Monday, December 27, 2004

But he's going to get himself killed!

My 17-year-old son, a rock climber, is in the midst of planning his next adventure, which will be his first ice-climbing experience: In about three weeks he and his buds will head up to Mount Washington (in New Hampshire).

We gave him a new backpack for Christmas -- one of those ridiculously huge ones that he could probably live in if worse came to worst -- and yesterday we shopped for long underwear and glove liners and so on. He'll have to rent ice axes and crampons (those wicked-looking metal teeth you strap onto the bottoms of your boots) and lots of other gear.

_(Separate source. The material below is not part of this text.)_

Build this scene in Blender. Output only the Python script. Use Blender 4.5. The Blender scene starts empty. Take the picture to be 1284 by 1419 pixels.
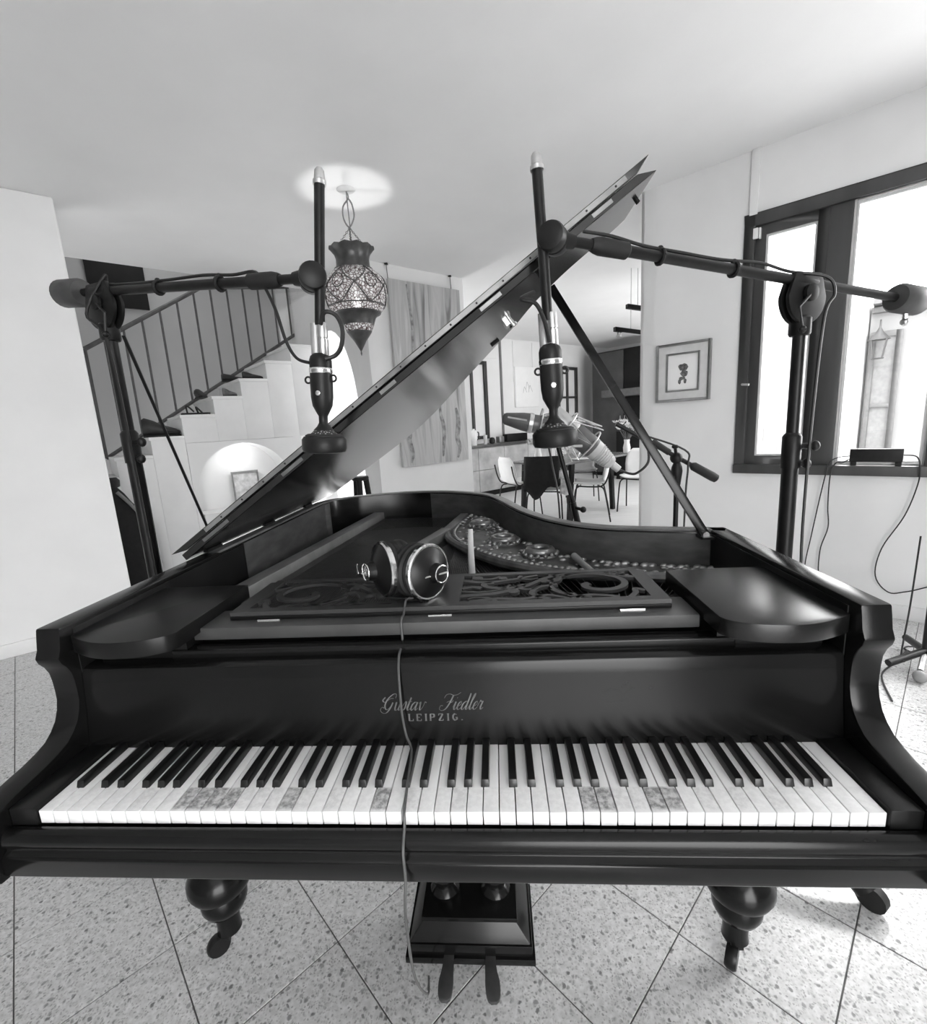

He's going with three friends and a teacher/friend/climbing guru he has joined on a handful of rock-climbing trips. This guru has climbed Mt. Everest several times and will in fact be heading over that way in a couple of months to guide somebody up and (hopefully) back down again. So I don't know whether to be comforted or scared witless by the knowledge that my baby is going to follow this nut up an ice-covered, wind-beaten mountain in January.

I blinked pretty hard when I took a look at this website and read:

Mount Washington's weather has been called "the world's worst", since the fiercest winter conditions on the mountain rival those of the polar regions and the highest mountains on earth. Among the challenging, sometimes fatal meteorological conditions on the mountain in winter...

They went on to talk about avalanches and the fact that people get killed on that mountain. And then there was this:

The highest surface wind ever clocked on earth, 231 miles per hour, was observed on Mount Washington in April 1934. Such extraordinary winds are unusual, but very strong winds are quite common in winter on the mountain. Mid-winter sees daily average winds of between 45 and 50 miles per hour. Typically, two days out of three will yield hurricane force gusts (73 miles per hour or greater). It is a rare winter month which does not see winds over 100 miles per hour...

I'm tempted to keep my baby here, warm and safe, but the reality is that in three months he'll turn 18 and be old enough to risk his life in a place like Iraq, just like so many other women's sons are doing right now.

That's a sobering thought. May God protect all of our children.